For all the passion Weirschem brought to her reading education, she gave even more to her students in general.
As she looked back on her job, she described the love that she had for teaching and the importance she saw in building relationships with and caring for the kids in her class.
“To me, teaching was… those kids were my family,” Weirschem said. “And that’s the only way that you can be a good teacher. You’ve gotta love those kids. And I just loved every year getting a new group of kids and getting to know them and their families. If you don’t make a connection with a kid — and I don’t care what grade you teach, kindergarten up through high school — if you don’t make that personal connection to them, you’re gonna have a long year. I always took a lot of pride in that I took the time to get to know each of my kids and their families.”
Two of Weirschem’s coworkers also spoke about her work as a teacher in Columbia, with Joy Hall speaking to her experience working with Weirschem in her last 10 years in the district.
Hall spoke to the passion Weirschem brought to her job, noting how she took her tremendous interest in both reading and farming — she lives on a farm with her current family having grown up on a farm with her parents — and brought them into the classroom, with her interests being especially prevalent as she read “Little House on the Prairie” in second grade and “Charlotte’s Web” in first grade.

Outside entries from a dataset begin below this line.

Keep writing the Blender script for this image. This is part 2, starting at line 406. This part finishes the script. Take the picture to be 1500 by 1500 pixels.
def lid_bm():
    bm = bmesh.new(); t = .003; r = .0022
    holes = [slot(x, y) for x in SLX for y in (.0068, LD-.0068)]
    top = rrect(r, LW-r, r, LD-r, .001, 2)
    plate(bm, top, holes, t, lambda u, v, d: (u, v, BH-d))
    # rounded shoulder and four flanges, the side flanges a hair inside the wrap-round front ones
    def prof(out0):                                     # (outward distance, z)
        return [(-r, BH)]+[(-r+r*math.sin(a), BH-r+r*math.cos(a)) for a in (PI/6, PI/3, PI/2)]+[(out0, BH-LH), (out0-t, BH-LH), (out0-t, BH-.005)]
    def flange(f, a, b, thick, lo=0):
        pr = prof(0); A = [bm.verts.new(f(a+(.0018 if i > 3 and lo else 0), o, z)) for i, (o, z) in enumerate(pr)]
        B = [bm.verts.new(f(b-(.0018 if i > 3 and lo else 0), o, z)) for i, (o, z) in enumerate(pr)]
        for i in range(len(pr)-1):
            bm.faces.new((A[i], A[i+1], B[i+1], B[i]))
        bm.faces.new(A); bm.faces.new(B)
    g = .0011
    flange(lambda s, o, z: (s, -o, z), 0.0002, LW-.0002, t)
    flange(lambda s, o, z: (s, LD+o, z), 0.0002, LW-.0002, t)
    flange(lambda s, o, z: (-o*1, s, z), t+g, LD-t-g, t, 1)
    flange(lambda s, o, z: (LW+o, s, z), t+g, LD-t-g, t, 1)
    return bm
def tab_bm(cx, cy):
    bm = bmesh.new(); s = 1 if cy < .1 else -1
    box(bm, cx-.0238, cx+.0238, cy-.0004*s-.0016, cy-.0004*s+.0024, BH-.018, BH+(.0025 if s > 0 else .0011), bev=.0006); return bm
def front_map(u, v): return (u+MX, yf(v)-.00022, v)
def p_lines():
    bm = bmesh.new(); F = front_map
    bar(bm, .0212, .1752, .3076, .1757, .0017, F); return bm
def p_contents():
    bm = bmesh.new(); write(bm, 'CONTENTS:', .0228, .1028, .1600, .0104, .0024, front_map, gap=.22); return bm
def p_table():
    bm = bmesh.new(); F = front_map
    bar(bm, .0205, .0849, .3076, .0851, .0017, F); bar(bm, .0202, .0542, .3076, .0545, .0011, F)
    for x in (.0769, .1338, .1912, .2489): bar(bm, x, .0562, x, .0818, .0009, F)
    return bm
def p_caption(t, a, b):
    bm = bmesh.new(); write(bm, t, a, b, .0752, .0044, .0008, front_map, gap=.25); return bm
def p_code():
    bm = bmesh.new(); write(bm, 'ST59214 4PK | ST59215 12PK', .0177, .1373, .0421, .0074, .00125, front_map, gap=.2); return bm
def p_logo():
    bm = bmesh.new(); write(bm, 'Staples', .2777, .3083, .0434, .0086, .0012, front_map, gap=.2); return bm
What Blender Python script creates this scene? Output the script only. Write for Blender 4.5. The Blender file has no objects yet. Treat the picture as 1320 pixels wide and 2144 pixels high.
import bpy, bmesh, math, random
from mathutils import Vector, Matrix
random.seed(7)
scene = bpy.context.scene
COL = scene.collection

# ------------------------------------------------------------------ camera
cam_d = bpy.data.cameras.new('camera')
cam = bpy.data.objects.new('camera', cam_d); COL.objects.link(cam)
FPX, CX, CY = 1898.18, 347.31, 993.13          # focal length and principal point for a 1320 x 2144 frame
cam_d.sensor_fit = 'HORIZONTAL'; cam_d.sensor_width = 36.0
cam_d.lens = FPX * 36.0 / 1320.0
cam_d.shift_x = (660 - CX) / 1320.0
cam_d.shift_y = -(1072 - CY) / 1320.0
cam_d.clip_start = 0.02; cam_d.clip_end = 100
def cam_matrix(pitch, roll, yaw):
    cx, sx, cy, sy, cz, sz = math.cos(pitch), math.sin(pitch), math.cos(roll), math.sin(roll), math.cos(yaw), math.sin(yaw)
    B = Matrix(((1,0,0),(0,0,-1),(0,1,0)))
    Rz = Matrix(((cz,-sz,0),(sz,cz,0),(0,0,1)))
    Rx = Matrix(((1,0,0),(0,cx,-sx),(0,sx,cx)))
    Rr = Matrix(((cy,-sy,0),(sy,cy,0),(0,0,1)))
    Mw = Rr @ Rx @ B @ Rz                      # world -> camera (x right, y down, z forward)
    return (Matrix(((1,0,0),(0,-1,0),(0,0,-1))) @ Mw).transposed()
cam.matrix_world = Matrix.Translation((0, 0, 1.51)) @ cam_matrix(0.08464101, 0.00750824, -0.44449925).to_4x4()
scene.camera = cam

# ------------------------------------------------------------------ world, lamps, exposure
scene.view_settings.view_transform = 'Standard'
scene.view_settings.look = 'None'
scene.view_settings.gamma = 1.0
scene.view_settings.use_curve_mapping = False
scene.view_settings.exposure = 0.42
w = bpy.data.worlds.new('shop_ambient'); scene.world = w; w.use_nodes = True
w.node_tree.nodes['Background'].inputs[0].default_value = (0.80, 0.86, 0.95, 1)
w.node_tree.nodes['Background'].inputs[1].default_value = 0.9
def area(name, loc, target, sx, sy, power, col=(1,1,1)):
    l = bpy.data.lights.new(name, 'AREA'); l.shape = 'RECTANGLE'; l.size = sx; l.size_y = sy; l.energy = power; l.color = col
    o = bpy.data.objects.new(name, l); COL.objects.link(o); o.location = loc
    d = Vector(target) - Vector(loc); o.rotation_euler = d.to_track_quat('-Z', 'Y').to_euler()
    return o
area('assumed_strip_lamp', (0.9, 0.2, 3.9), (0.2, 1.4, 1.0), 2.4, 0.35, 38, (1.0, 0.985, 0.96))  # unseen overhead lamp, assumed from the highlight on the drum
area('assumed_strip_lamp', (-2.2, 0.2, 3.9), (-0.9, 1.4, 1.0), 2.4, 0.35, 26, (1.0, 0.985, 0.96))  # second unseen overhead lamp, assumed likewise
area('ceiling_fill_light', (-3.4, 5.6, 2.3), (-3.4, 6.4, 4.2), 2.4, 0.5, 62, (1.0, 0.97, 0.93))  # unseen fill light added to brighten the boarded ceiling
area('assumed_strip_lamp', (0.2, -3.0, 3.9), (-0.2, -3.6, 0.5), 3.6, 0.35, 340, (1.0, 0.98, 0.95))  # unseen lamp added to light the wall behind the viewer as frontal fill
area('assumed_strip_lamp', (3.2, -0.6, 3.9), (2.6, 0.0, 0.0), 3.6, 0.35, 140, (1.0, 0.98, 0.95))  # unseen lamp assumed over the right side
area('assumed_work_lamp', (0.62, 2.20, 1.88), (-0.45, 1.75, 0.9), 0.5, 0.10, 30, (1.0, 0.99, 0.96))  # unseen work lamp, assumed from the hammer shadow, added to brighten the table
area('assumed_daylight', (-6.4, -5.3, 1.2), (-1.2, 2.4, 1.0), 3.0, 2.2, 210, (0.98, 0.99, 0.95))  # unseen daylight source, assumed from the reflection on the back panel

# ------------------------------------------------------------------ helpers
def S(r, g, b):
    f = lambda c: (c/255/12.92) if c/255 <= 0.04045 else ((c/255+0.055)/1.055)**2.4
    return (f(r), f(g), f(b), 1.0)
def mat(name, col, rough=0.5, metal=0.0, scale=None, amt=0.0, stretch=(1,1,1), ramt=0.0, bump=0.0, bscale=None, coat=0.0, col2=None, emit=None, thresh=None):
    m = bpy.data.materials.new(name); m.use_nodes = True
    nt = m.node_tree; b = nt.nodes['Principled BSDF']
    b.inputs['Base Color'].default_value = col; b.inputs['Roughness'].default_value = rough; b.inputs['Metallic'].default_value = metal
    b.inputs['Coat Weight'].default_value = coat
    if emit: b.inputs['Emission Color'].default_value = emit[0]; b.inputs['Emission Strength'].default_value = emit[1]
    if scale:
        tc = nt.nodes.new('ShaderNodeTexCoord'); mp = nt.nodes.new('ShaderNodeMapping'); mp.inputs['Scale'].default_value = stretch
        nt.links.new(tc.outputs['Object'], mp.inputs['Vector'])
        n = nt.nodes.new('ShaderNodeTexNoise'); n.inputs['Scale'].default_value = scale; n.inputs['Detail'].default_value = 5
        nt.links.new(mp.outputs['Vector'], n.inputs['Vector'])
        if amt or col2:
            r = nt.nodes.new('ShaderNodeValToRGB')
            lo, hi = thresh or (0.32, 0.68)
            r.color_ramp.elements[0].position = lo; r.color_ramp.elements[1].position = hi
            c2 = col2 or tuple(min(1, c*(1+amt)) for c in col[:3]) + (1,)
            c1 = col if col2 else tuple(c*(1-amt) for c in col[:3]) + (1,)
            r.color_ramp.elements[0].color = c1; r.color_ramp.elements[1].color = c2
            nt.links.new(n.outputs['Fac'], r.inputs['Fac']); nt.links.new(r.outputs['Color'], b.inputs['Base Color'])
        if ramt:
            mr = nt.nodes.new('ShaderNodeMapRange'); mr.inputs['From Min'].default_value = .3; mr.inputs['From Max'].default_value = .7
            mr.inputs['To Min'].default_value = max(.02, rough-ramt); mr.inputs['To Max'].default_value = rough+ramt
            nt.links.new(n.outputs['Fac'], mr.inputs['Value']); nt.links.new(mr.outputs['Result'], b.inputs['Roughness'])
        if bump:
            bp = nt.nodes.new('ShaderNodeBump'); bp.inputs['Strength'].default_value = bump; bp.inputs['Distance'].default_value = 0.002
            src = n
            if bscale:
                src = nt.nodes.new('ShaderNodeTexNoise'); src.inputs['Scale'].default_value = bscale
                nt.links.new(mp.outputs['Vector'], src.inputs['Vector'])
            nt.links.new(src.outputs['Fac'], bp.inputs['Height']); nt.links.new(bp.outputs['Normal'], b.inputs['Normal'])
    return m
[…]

“She took her love of those things and it shined in her classroom with her students, teaching them to read, teaching them to learn to love to read,” Hall said.
She further emphasized the energy and effort Weirschem put into her teaching every day.
Nicole Marquardt of Eagleview also stressed the dedication and creativity Weirschem had for her job.
“She’s a phenomenal teacher,” Marquardt said. “The parents loved her, the kids loved her, her staff, we loved her. She was like a mom figure to me. Just a phenomenal teacher. I’m very sad to see her go, but very much a well-deserved retirement.”
As she enjoys her first summer of retirement, Weirschem said she will undoubtedly miss her job but is nevertheless pleased to step away after a long and enjoyable career.
Due for her eighth grandchild and eager to enjoy more time on the farm with her husband, her retirement will center largely around her family as she enjoys some more peace following a job that had her constantly running around.
Weirschem offered some advice for those teachers still early in their careers. On top of building relationships with students, she noted the importance of relying on coworkers and recognizing that you don’t have to come up with every great idea you incorporate into your classroom.
“The days are long but the years go by fast,” Weirschem said. “I can’t believe that my career is over. It feels just like yesterday that it started.”